[YOUR GOAL]
Report how many lines of the entries below contain the word "writing", and nothing more.

[Scenes as source code]
★ ★ ★

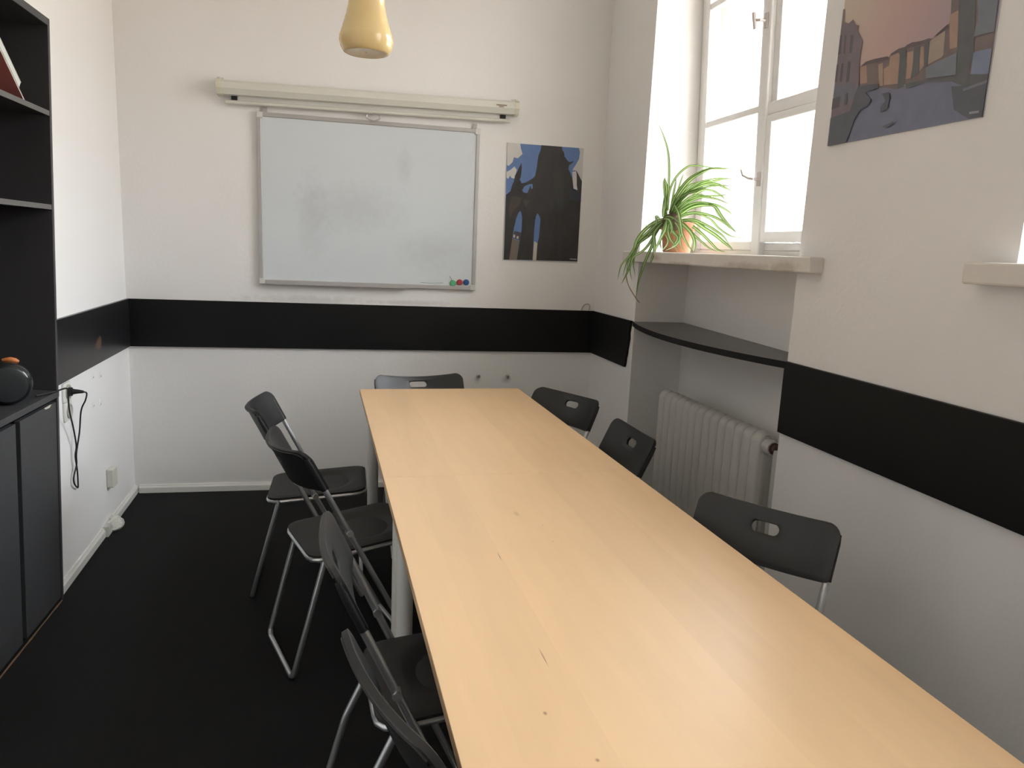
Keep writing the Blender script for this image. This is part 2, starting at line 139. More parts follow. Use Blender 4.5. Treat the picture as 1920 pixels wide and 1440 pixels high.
# ------------------------------------------------------------------ materials
def mat(name, col, rough=.6, metal=0, noise=None, bump=None, spec=.5, coat=0):
    m = bpy.data.materials.new(name); m.use_nodes = True; n = m.node_tree.nodes; l = m.node_tree.links
    p = n['Principled BSDF']; p.inputs['Base Color'].default_value = (*col, 1); p.inputs['Roughness'].default_value = rough
    p.inputs['Metallic'].default_value = metal; p.inputs['Specular IOR Level'].default_value = spec
    if coat: p.inputs['Coat Weight'].default_value = coat; p.inputs['Coat Roughness'].default_value = .08
    c = n.new('ShaderNodeTexCoord')
    if noise:                                        # (scale, amount, [stretch])
        t = n.new('ShaderNodeTexNoise'); t.inputs['Scale'].default_value = noise[0]; t.inputs['Detail'].default_value = 6
        if len(noise) > 2:
            mpg = n.new('ShaderNodeMapping'); mpg.inputs['Scale'].default_value = noise[2]; l.new(c.outputs['Object'], mpg.inputs[0]); l.new(mpg.outputs[0], t.inputs['Vector'])
        else: l.new(c.outputs['Object'], t.inputs['Vector'])
        x = n.new('ShaderNodeMix'); x.data_type = 'RGBA'
        x.inputs[6].default_value = (*[max(0, v*(1-noise[1])) for v in col], 1); x.inputs[7].default_value = (*[v*(1+noise[1]) for v in col], 1)
        l.new(t.outputs['Fac'], x.inputs[0]); l.new(x.outputs[2], p.inputs['Base Color'])
    if bump:                                         # (scale, strength, distance)
        t = n.new('ShaderNodeTexNoise'); t.inputs['Scale'].default_value = bump[0]; t.inputs['Detail'].default_value = 5
        l.new(c.outputs['Object'], t.inputs['Vector'])
        b = n.new('ShaderNodeBump'); b.inputs['Strength'].default_value = bump[1]; b.inputs['Distance'].default_value = bump[2]
        l.new(t.outputs['Fac'], b.inputs['Height']); l.new(b.outputs[0], p.inputs['Normal'])
    return m
def spots(m, pts, col, sharp=1.6, fac=1):
    """stains with their own place and shape: pts = [(x,y,z,rx,ry,rz)] in object space, ragged by noise"""
    n = m.node_tree.nodes; l = m.node_tree.links; p = n['Principled BSDF']; bc = p.inputs['Base Color']
    c = n.new('ShaderNodeTexCoord'); nz = n.new('ShaderNodeTexNoise'); nz.inputs['Scale'].default_value = 28; nz.inputs['Detail'].default_value = 6
    l.new(c.outputs['Object'], nz.inputs['Vector'])
    for s in pts:
        a = n.new('ShaderNodeVectorMath'); a.operation = 'SUBTRACT'; a.inputs[1].default_value = s[:3]; l.new(c.outputs['Object'], a.inputs[0])
        b = n.new('ShaderNodeVectorMath'); b.operation = 'DIVIDE'; b.inputs[1].default_value = s[3:6]; l.new(a.outputs[0], b.inputs[0])
        d = n.new('ShaderNodeVectorMath'); d.operation = 'LENGTH'; l.new(b.outputs[0], d.inputs[0])
        e = n.new('ShaderNodeMath'); e.operation = 'MULTIPLY_ADD'; e.inputs[1].default_value = sharp; l.new(nz.outputs['Fac'], e.inputs[0]); l.new(d.outputs['Value'], e.inputs[2])
        r = n.new('ShaderNodeMapRange'); r.inputs[1].default_value = .5*sharp+.25; r.inputs[2].default_value = .5*sharp+1.0; r.inputs[3].default_value = fac; r.inputs[4].default_value = 0
        l.new(e.outputs[0], r.inputs[0])
        x = n.new('ShaderNodeMix'); x.data_type = 'RGBA'; x.inputs[7].default_value = (*col, 1); l.new(r.outputs[0], x.inputs[0])
        if bc.links: l.new(bc.links[0].from_socket, x.inputs[6])
        else: x.inputs[6].default_value = bc.default_value
        l.new(x.outputs[2], bc)
    return m
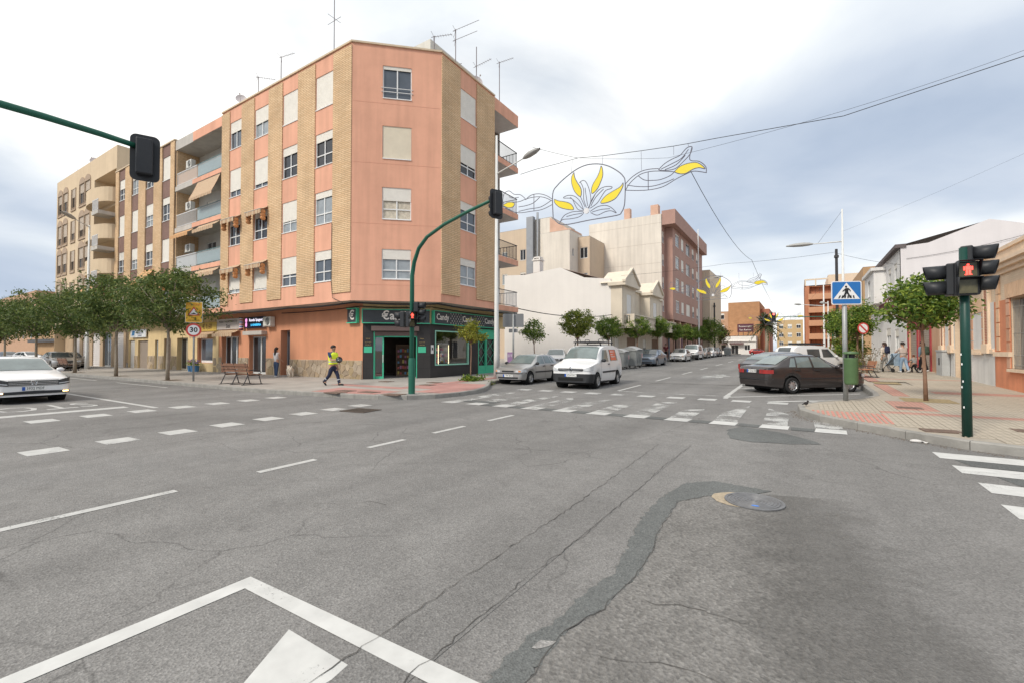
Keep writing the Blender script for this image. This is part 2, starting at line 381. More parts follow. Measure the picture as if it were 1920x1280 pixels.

★ ★ ★

[RIGHT ANSWER]
2